Stability of tetrons

TL;DR

This paper investigates the stability of hypothetical four-quark bound states called tetrons, analyzing their existence using a Coulomb-like approximation and mass ratio expansions, with implications for heavy quark systems.

Contribution

It introduces a mass ratio expansion approach to determine tetron stability and explores the parametric dependence on the number of colors, confirming results with numerical calculations.

Findings

Stable tetrons exist below a critical mass ratio.

No stable tetrons when all constituents have equal mass.

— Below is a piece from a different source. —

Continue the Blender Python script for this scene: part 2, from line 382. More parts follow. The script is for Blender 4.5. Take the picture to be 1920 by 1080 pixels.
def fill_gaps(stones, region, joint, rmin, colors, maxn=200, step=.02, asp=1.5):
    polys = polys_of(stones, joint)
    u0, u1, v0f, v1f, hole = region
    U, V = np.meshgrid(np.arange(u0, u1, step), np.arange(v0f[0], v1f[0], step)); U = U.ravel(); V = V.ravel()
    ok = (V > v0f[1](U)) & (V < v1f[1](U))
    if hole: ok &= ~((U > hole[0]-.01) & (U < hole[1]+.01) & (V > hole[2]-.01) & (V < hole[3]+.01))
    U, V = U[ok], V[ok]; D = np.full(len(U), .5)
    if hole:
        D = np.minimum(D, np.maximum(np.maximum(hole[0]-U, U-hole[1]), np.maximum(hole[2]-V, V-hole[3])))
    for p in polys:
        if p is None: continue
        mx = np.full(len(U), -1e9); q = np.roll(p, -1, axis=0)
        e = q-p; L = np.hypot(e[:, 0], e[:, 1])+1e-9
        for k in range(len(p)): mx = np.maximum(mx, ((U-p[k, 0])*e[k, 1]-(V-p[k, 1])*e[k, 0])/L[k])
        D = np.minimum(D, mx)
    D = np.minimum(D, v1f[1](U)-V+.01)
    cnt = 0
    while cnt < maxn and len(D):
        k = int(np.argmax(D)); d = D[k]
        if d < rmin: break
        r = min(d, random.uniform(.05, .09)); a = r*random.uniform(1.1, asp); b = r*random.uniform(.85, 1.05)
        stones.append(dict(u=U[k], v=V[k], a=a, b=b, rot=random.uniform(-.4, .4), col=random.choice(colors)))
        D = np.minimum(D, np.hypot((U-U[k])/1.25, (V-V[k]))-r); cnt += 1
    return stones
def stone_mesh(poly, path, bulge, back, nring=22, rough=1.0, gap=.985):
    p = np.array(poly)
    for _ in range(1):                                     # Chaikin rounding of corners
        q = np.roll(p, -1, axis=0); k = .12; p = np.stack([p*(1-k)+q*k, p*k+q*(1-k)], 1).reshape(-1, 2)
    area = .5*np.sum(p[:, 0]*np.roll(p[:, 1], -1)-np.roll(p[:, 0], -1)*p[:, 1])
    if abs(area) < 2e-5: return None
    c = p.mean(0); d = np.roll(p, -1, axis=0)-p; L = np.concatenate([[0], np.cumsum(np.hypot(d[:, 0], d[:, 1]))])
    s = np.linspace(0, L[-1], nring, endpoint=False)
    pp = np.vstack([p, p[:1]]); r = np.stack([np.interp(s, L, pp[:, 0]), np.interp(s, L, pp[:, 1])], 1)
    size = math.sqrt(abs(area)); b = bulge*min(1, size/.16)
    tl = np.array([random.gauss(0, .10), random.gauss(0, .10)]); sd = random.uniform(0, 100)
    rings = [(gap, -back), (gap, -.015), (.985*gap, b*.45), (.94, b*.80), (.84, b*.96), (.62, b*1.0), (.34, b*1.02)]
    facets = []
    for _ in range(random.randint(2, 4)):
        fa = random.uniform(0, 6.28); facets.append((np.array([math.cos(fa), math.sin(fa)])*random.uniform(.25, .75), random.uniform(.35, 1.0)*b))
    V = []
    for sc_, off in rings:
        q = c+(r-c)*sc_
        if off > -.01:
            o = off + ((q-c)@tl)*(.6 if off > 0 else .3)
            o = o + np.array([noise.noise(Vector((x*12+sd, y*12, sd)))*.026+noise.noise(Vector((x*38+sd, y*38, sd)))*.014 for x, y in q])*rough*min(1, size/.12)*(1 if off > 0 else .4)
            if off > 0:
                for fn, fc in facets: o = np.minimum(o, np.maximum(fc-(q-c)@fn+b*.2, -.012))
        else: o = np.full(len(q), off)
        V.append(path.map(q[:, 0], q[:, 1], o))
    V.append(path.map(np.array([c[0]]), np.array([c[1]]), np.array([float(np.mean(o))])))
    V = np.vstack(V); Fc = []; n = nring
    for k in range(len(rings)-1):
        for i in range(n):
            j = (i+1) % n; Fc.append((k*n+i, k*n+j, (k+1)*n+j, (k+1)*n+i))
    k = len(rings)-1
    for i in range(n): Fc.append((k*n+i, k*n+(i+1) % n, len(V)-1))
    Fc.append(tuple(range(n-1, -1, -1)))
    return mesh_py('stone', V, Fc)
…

Application suggests a stable $b b ar u ar d$ tetron is likely.

Abstract

We consider the interactions in a mesonic system, referred here to as `tetron', consisting of two heavy quarks and two lighter antiquarks (which may still be heavy in the scale of QCD), i.e. generally $Q_a Q_b \bar q_c \bar q_d$, and study the existence of bound states below the threshold for decay into heavy meson pairs. At a small ratio of the lighter to heavier quark masses an expansion parameter arises for treatment of the binding in such systems. We find that in the limit where all the quarks and antiquarks are so heavy that a Coulomb-like approximation can be applied to the gluon exchange between all of them, such bound states arise when this parameter is below a certain critical value. We find the parametric dependence of the critical mass ratio on the number of colors $N_c$, and confirm this dependence by numerical calculations. In particular there are no stable tetrons when all constituents have the same mass. We discuss an application of a similar expansion in the large $N_c$ limit to realistic systems where the antiquarks are light and their interactions are nonperturbative. In this case our findings are in agreement with the recent claims from a phenomenological analysis that a stable $b b \bar u \bar d$ tetron is likely to exist, unlike those where one or both bottom quarks are replaced by the charmed quark.